Now I am not saying this in order to give myself and others an excuse to just throw away any advice you get that is not to your liking, in fact, I think you should listen very carefully to all advice, particularly the advice that’s hard to hear, there are gifts in there, I am saying this because advice is something you need to treat with caution.
The thing is, it is the rare person that can step out of their own life experiences, needs and wants, and listen to yours purely and deeply in order to give you unbiased advice tailored just for you and what’s best for achieving your specific vision.
More times than not the advice you are going to get will be based on the advice givers view of how things work, or the brand of success they themselves are seeking, their personal area of expertise, or the style of entertainment they like the best.
All of this information is very valuable and should not be overlooked, its just that when listening to it, it needs to be placed in the right context, particularly when you are a creator at the early stages of your vision.
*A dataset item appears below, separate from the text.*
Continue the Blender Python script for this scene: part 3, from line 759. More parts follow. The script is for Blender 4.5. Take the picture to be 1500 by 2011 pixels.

The early stages are a precarious time for content creators. You haven’t even worked out all the answers yourself yet and already there are opinions about the direction you should go, opinions that are often presented to you with great confidence, as if they are fact, at a time when you are anything but confident, and if you are not careful they can alter your vision in a direction you never intended for it to go which leads me to…
Industry Tip #12
When receiving advice regarding your content (particularly in the early stages) it is important to remember 4 things:
1) Always be grateful to those who take the time to give you solicited advice. (those who give you unsolicited advice, you can do whatever you want with them 🙂 )
2) Always consider the source (what their personal experiences and biases are) so that the information they give you can remain in proper context.
3) Give yourself permission to trust your own gut. Regardless of the stature of the advice giver, if the advice given doesn’t jibe with the direction you feel you are going, give yourself permission to respectfully follow your own intuition.
4) If in following your own path, you discover that one of your former advice givers was right along, its okay and encouraged to admit that, readjust your course and become all the more grateful.
As some of you know, this particular topic became fodder for a good portion of Season 2 of Feathers and Toast as we delved into the age old battle between Art and commerce. But even earlier on it came into play with the clip I am about to show you that comes from our Holiday Tidbit series.
We had been given advice from a senior exec in the Youtube world who had suggested we needed to incorporate topics that were trending into our show, like twerking. Naturally the Tallulah side of Mhairi was like “twerking? Does he really expect me to twerk darling?”
But after much thought, we decided, yes, let’s have Tallulah twerk, but in her own Tallulah way. The result was our most viewed video to date. I guess that guy did have a point, particularly when it comes to increasing your views.